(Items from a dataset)

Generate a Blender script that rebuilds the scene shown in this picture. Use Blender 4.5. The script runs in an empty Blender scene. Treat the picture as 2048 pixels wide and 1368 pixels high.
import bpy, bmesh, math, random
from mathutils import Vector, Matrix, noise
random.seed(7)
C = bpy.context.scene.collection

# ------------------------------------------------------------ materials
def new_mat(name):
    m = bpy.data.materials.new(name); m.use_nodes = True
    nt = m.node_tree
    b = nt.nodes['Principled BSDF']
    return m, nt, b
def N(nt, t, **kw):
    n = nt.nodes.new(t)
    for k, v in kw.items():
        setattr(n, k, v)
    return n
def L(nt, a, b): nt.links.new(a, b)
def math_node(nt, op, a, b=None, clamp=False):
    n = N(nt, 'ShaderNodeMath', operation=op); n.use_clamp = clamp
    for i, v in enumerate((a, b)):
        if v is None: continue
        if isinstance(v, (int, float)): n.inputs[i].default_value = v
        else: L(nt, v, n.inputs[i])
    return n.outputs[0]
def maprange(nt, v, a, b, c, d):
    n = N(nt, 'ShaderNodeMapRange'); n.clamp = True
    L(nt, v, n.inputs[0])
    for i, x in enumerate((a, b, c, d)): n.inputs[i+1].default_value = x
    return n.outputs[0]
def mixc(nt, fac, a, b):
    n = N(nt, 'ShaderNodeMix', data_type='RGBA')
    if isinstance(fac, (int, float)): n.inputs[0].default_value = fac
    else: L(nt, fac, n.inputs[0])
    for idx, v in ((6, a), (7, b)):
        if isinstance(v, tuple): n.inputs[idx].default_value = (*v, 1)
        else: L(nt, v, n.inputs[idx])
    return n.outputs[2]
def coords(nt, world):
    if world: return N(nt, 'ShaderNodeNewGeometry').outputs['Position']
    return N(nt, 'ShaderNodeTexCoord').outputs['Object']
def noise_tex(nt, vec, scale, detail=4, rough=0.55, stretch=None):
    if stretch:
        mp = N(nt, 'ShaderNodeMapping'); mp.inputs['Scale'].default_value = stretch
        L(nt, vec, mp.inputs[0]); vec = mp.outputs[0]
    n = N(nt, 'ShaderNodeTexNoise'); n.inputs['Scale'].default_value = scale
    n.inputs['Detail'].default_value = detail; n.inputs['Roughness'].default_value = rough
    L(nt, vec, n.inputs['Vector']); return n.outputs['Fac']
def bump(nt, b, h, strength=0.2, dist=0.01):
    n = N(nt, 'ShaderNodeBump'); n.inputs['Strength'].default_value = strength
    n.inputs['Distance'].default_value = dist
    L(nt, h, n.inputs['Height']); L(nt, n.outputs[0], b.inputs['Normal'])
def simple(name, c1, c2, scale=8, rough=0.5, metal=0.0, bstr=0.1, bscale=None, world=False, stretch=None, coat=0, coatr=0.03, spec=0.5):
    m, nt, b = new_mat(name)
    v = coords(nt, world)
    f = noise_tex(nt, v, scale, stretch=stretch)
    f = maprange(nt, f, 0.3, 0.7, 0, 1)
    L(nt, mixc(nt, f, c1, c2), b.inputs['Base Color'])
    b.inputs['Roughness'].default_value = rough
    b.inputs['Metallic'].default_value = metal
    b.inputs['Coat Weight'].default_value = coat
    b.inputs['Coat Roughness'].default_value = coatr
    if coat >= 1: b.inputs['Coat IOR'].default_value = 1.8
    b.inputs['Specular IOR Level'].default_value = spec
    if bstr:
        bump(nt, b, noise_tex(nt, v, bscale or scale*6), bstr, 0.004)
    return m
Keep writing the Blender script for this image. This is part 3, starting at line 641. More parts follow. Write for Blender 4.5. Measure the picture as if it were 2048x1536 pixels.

### Direction:
Repeat the records above exactly, from the first line to the last.

### Full response:
Generate a Blender script that rebuilds the scene shown in this picture. Use Blender 4.5. The script runs in an empty Blender scene. Treat the picture as 2048 pixels wide and 1368 pixels high.
import bpy, bmesh, math, random
from mathutils import Vector, Matrix, noise
random.seed(7)
C = bpy.context.scene.collection

# ------------------------------------------------------------ materials
def new_mat(name):
    m = bpy.data.materials.new(name); m.use_nodes = True
    nt = m.node_tree
    b = nt.nodes['Principled BSDF']
    return m, nt, b
def N(nt, t, **kw):
    n = nt.nodes.new(t)
    for k, v in kw.items():
        setattr(n, k, v)
    return n
def L(nt, a, b): nt.links.new(a, b)
def math_node(nt, op, a, b=None, clamp=False):
    n = N(nt, 'ShaderNodeMath', operation=op); n.use_clamp = clamp
    for i, v in enumerate((a, b)):
        if v is None: continue
        if isinstance(v, (int, float)): n.inputs[i].default_value = v
        else: L(nt, v, n.inputs[i])
    return n.outputs[0]
def maprange(nt, v, a, b, c, d):
    n = N(nt, 'ShaderNodeMapRange'); n.clamp = True
    L(nt, v, n.inputs[0])
    for i, x in enumerate((a, b, c, d)): n.inputs[i+1].default_value = x
    return n.outputs[0]
def mixc(nt, fac, a, b):
    n = N(nt, 'ShaderNodeMix', data_type='RGBA')
    if isinstance(fac, (int, float)): n.inputs[0].default_value = fac
    else: L(nt, fac, n.inputs[0])
    for idx, v in ((6, a), (7, b)):
        if isinstance(v, tuple): n.inputs[idx].default_value = (*v, 1)
        else: L(nt, v, n.inputs[idx])
    return n.outputs[2]
def coords(nt, world):
    if world: return N(nt, 'ShaderNodeNewGeometry').outputs['Position']
    return N(nt, 'ShaderNodeTexCoord').outputs['Object']
def noise_tex(nt, vec, scale, detail=4, rough=0.55, stretch=None):
    if stretch:
        mp = N(nt, 'ShaderNodeMapping'); mp.inputs['Scale'].default_value = stretch
        L(nt, vec, mp.inputs[0]); vec = mp.outputs[0]
    n = N(nt, 'ShaderNodeTexNoise'); n.inputs['Scale'].default_value = scale
    n.inputs['Detail'].default_value = detail; n.inputs['Roughness'].default_value = rough
    L(nt, vec, n.inputs['Vector']); return n.outputs['Fac']
def bump(nt, b, h, strength=0.2, dist=0.01):
    n = N(nt, 'ShaderNodeBump'); n.inputs['Strength'].default_value = strength
    n.inputs['Distance'].default_value = dist
    L(nt, h, n.inputs['Height']); L(nt, n.outputs[0], b.inputs['Normal'])
def simple(name, c1, c2, scale=8, rough=0.5, metal=0.0, bstr=0.1, bscale=None, world=False, stretch=None, coat=0, coatr=0.03, spec=0.5):
    m, nt, b = new_mat(name)
    v = coords(nt, world)
    f = noise_tex(nt, v, scale, stretch=stretch)
    f = maprange(nt, f, 0.3, 0.7, 0, 1)
    L(nt, mixc(nt, f, c1, c2), b.inputs['Base Color'])
    b.inputs['Roughness'].default_value = rough
    b.inputs['Metallic'].default_value = metal
    b.inputs['Coat Weight'].default_value = coat
    b.inputs['Coat Roughness'].default_value = coatr
    if coat >= 1: b.inputs['Coat IOR'].default_value = 1.8
    b.inputs['Specular IOR Level'].default_value = spec
    if bstr:
        bump(nt, b, noise_tex(nt, v, bscale or scale*6), bstr, 0.004)
    return m
Keep writing the Blender script for this image. This is part 3, starting at line 641. More parts follow. Write for Blender 4.5. Measure the picture as if it were 2048x1536 pixels.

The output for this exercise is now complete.